In a similar vein, at the beginning of this medrish a person who uses an item deposited by him to just watch is equated to Pharoah, deserving of his arm being broken just as Pharaoh and his country were crushed by the ten plagues for misusing and abusing the Jews. The Rada”l comments that this person deserving of his arm being broken for using the object is like a thief with a high arm and the pasuk in Iyov suggests, “and the high arm shall be broken” (Iyov 38:15). The Rada”l concludes that one should look further into the matter in Sanhedrin 58b.

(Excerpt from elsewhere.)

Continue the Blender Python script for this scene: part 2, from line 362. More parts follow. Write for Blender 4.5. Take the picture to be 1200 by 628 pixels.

There, it discusses a person who raise his hand to strike his fellow. Reish Lakish says: One who raises his hand to strike another, even if he ultimately does not strike him, is called wicked…Rav Huna says: His hand should be cut off, as it is stated: “And the high arm shall be broken” (Job 38:15). If one habitually lifts his arm to strike others, it is better that it be broken. (as per Rashi there.) The Gemara relates that Rav Huna cut off the hand of a person who would habitually hit others. Rashi on the gemara there says that the Jewish court has a right to fine a person by beating or punishing him even if there isn’t precedence of the sort in the Torah in order to create a fence and deterrent in the matter. (Clcik here for Hebrew text.)
This person who used someone’s item that does not belong to him, granted he went against the owner’s trust and did something equivalent to stealing – but is he really as bad as Pharaoh, who brutally enslaved the Jews, tortured and killed many of them? Why are they equated?

Granted Pharaoh deserved and received a much, much more severe punishment for what he did; but it would seem from the reference the Rada”l makes to Sanhedrin that the reason why this guardian of the deposit is equated to Pharaoh, who was the guardian of Hashem’s deposit, is not because of what he did, but how he did it.

It would seem that this person had a habit to use other people’s things, which he was entrusted to watch, and that is why he was deserving to have his hand broken just as the person who is in the habit of even just threatening to strike others. Forming such a nasty habit, albeit that it is not punishable the same way as what Pharaoh, did but it is equated in severity to the acts that he did. This is because when a person forms a negative habit, he has convinced himself that he is doing nothing wrong, just as Pharaoh who resolved to believe he himself was a god and denied the Almighty King Of All Kings, had no intention of letting  the Jews go and needed to be severely punished in order to learn his lesson.